Und doch kippt man in dieses altmodische, im besten Sinne harmlose Spektakel. Obwohl auf der Bühne (noch) niemand abhebt, fliegen die Minuten. Schaurig ist die Freakshow in keiner Sekunde, sondern tief melancholisch und etappenweise traurig. Das Elend der Welt könnte man für ein am Stand scharrendes Zirkuspony satteln. Doch Tiere lassen die Tiger Lillies physisch zum Glück im Salzburger Volksgarten vor dem großen Zelt. In den Songs darf ein dreibeiniger Hund aber mehr als bellen: "The three-legged dog will bite your leg off and spit it out when he coughs".

Frau mit angeblich längsten Haaren und Tiger Lillies-Sänger auf Bühne

Bernhard Steiner

You're on the outside, your'e looking in

Ein Jahrzehnt nach "Circus" sind die Tiger Lillies zurück in der Manege, und Martyn Jacques trägt mit Begeisterung schwarz-weiße Schminke im Gesicht. Inspiriert ist das Programm von Katherine Dunns Roman „Geek Love“ und Todd Brownings Film „The Freaks“. Jacques' Faszination für die dunkeln Winkel und schlecht beleuchteten Gassen des Lebens hat den Tiger Lillies einen Ruf als gar skandalöse Liedermacher eingebracht (meistzitiertes Reizwort: Sex mit Schafen, den Jacques auch schon besungen hat). Ausschauen tut das Ganze ungleich bieder.

Das kleine Paar tanzt und Martyn Jacques zieht mit seinem kleinen Akkordeon einen Bogen. Die Schlangenfrau räkelt sich, Jacques singt. Erstochene Jungfrauen mit Messern in den Bäuchen trippeln als viktorianisches Dreimäderlhaus umher, Adrian Stout wird durch Visagistenhand zum Schlangenbeschwörer und lässt das Theremin singen. Klar, der Einsatz der Ätherwellengeige, die ohne Berührung erklingt, ist Pflicht in diesem Zirkusprogramm. Die Kür sind - wieder einmal - die Texte. Und auf die ist die gesamte Inszenierung bis auf das akrobatische Ende in luftigen Höhen zugeschnitten.

Freaks und Geeks, niedliche Kreaturen - Seltsamkeiten schlummern in jedem. Die Freakshow thematisiert Außenseitertum, Einsamkeit und Entfremdung. "Now you’re getting fatter the fat on you does grow, you're getting bigger every year until your heart does go." Das betrifft auch den Juristen oder die Hausfrau und Mutter im Publikum. Anders-Sein ist keineswegs auf körperliche Merkmale beschränkt. "You on the outside you’re looking in, is it all evil is it all sin?"
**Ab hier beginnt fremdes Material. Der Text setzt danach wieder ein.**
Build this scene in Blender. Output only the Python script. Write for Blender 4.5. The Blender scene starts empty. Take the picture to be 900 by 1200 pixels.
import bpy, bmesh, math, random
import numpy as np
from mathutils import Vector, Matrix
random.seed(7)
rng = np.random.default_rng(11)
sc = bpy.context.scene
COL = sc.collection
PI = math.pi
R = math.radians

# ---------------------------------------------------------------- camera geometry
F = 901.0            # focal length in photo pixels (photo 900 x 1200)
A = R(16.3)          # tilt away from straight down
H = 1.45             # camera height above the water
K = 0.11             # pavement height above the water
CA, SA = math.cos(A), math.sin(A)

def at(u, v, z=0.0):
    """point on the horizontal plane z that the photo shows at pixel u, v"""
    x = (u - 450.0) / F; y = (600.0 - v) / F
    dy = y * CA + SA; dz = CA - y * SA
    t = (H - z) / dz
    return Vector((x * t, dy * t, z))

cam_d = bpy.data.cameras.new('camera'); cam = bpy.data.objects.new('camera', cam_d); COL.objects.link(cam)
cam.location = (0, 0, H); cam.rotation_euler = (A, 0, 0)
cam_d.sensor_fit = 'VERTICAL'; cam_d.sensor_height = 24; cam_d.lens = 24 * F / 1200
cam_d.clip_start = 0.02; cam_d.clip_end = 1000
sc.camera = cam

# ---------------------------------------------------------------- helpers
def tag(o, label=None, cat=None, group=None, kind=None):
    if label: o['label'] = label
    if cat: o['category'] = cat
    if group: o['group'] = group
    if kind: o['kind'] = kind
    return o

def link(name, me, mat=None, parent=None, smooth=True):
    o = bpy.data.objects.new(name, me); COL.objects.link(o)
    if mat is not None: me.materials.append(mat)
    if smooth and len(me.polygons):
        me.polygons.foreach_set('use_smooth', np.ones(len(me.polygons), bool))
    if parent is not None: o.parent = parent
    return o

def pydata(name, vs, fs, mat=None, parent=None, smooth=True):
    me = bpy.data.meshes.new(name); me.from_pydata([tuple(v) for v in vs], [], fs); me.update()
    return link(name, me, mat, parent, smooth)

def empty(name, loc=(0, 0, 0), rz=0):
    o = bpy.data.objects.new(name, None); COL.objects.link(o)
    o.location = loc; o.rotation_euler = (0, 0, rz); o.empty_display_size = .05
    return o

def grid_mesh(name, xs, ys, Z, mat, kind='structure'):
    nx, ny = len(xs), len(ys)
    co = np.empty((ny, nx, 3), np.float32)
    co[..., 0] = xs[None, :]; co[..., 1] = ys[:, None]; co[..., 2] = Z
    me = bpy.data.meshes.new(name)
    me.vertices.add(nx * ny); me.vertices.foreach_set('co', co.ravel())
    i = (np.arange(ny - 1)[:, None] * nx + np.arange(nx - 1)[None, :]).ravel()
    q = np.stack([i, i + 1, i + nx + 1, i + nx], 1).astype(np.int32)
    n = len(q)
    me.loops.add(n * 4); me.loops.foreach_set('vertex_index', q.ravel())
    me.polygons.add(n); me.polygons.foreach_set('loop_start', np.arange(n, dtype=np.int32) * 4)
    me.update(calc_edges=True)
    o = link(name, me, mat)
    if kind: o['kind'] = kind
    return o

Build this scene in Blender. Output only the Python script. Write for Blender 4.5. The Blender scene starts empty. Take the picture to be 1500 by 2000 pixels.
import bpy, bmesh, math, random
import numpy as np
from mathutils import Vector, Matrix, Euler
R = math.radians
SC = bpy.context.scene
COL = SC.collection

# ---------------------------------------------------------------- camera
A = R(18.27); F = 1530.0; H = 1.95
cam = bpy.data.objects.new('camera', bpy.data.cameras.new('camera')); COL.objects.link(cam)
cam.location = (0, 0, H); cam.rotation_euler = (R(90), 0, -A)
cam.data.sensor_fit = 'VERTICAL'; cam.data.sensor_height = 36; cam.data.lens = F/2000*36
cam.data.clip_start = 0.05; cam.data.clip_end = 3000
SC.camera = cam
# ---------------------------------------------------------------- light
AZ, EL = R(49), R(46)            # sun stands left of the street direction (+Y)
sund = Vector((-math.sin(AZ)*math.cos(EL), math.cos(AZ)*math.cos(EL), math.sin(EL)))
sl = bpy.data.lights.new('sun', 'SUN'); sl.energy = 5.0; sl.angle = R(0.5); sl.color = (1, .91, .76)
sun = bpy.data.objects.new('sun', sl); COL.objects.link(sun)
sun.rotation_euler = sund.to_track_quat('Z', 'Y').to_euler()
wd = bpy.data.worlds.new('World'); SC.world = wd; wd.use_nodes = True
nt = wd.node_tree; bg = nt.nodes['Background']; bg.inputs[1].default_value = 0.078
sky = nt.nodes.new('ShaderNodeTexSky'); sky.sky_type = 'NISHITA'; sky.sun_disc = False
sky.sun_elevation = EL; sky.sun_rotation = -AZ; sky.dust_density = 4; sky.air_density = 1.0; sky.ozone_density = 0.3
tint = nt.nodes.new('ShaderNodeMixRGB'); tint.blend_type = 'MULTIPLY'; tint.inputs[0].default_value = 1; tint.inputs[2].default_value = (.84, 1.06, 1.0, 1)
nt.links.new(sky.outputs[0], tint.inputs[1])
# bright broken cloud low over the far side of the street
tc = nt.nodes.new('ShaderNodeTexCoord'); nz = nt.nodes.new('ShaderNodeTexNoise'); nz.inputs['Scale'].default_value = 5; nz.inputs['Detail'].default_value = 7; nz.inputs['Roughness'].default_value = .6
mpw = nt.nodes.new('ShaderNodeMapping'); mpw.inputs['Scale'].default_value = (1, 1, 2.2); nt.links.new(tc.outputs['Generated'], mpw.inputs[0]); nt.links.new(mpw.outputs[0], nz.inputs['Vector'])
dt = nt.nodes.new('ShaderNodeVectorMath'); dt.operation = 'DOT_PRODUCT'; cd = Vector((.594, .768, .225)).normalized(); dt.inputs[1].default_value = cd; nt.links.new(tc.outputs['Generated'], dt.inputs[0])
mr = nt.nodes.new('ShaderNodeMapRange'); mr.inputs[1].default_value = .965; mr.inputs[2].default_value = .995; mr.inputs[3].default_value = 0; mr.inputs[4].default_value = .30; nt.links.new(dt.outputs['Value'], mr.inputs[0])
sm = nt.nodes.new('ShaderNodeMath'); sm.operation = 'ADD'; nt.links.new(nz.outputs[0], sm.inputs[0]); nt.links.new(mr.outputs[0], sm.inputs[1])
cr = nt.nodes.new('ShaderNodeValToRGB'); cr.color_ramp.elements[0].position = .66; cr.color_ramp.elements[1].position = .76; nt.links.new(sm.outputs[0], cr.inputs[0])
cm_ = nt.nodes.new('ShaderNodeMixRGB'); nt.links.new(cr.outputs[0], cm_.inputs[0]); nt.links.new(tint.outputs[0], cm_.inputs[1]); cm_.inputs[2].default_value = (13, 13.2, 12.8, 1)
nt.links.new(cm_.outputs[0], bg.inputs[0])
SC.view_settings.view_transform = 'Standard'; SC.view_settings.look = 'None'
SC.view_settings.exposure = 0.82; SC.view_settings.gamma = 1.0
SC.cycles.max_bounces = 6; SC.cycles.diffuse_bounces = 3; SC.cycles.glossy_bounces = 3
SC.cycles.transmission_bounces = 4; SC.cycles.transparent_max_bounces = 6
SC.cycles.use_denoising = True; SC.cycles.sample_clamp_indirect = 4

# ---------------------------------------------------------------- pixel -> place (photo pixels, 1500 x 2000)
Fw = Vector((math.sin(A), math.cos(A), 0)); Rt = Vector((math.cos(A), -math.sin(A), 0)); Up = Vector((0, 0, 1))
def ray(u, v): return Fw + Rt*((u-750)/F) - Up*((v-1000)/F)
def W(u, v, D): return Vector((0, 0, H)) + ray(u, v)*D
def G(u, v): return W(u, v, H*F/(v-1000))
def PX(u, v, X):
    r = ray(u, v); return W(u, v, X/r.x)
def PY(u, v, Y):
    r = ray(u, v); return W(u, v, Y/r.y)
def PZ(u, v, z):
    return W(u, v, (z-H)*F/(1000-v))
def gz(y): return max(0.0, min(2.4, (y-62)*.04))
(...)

Mit ihren melancholisch-schönen Songs und ihren befreundeten Freaks kehren The Tiger Lillies am 15. März 2011 nach Österreich zurück: im Wiener Gasometer wird die Freakshow sechs Mal zu sehen sein.

Kleine und große Tänzerin und Kontrabassist der Tiger Lillies auf der Bühne

Bernhard Steiner

Adrian Stout, optisch ein Schlangenbeschwörer, steht wie Schlagzeuger Adrian Huge dezent am Rande des Geschehens.

Zwanzig Songs, melancholisch-schöne Balladen mit Falsettgesang und beschwingtere Dreivierteltakter mit Klatschappeal, fassen die Tiger Lillies in ihre jüngste Konzeptarbeit. Inklusive Silvesterabend gastiert das britische Trio damit 36 Mal in Salzburg.

Für 2011 hat die Band gleich zwei neue Alben in Vorbereitung: "The Ancient Mariner" und "The Ballade of Sexual Dependency", das als Livevertonung fünfzig Minuten Musik zur gleichnamigen, 700 Bilder starken Fotoserie der amerikanischen Künstlerin Nan Goldin lieferte. Das klingt sehenswert.